The details and results of the above mentioned computational and experimental investigations on the PressurePores
TM technology are presented in the remaining sections of this paper. Therefore,
Section 2 describes the model propeller of research vessel
The Princess Royal together with the experimental set-up and test conditions for both the CFD simulations and the cavitation tunnel tests which were conducted in the University of Genova Cavitation Tunnel (UNIGE).
Section 3 presents the prototype testing including cavitation tunnel test observations in UNIGE and radiated noise measurements together with propeller performance tests conducted in the CTO towing tank of Gdansk. In
Section 4, the details and results of the CFD model of the cavitating propeller are presented. Finally,
Section 5 presents the main conclusions obtained from the oveall study.
5. Conclusions
A complementary combination of experimental and numerical investigations was conducted to develop and explore the benefits of the PressurePoresTM concept to mitigate the URN levels of a cavitating marine propeller. Following a pilot study in a cavitation tunnel, which showed promising results, the extensive CFD simulations were conducted for further development of this mitigation technique and establish its strategic application.
To accurately simulate the effects of PressurePoresTM on the TVC of a propeller, a recently developed advanced adaptive meshing technique (MARCS) was coupled with a commercial CFD code to capture cavitating propeller flow properties. With the understanding achieved through the CFD simulations, the PressurePoresTM technology was applied on a prototype propeller and then validated by using model tests conducted in the University of Genoa cavitation tunnel and the CTO towing tank for the cavitation characteristics, noise and efficiency.
The test results conducted with the model propeller of a research vessel and two different combinations of the PressurePoresTM technology revealed that significant reductions in the measured propeller noise levels can be achieved.
Comparative test results for the “Modified Propeller-2” test case indicated a noise reduction as high as 17 dB compared to the unmodified propeller. This was achieved particularly in the frequency region which is of utmost importance for some marine mammals.
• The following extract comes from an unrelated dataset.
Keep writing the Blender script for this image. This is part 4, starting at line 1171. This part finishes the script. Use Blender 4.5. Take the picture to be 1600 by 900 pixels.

For this configuration, towing tank results showed about a 2% loss in the propeller efficiency.
The test results for the first “Modified Propeller” showed further superior underwater noise reduction in the same high-frequency range but with a higher loss (of about 5.7%) in propeller efficiency.
The study shows that a recently developed advanced CFD modelling application can simulate sheet and tip vortex cavitation characteristics for intact blades and this with pressure relief holes. The CFD studies showed up to 13.8% cavitation volume reduction for the pressure pores applied on the earlier mentioned commercial tanker propeller used in [
13], while the corresponding cavitation tunnel tests showed significant noise emission reductions (up to 10 dB) with only 0.5% loss of efficiency. This suggests that PressurePores
TM technology may be a useful and attractive noise mitigation technique for the retrofit of noisy marine propulsors within the framework of increasing scrutiny on the marine noise pollution from commercial shipping.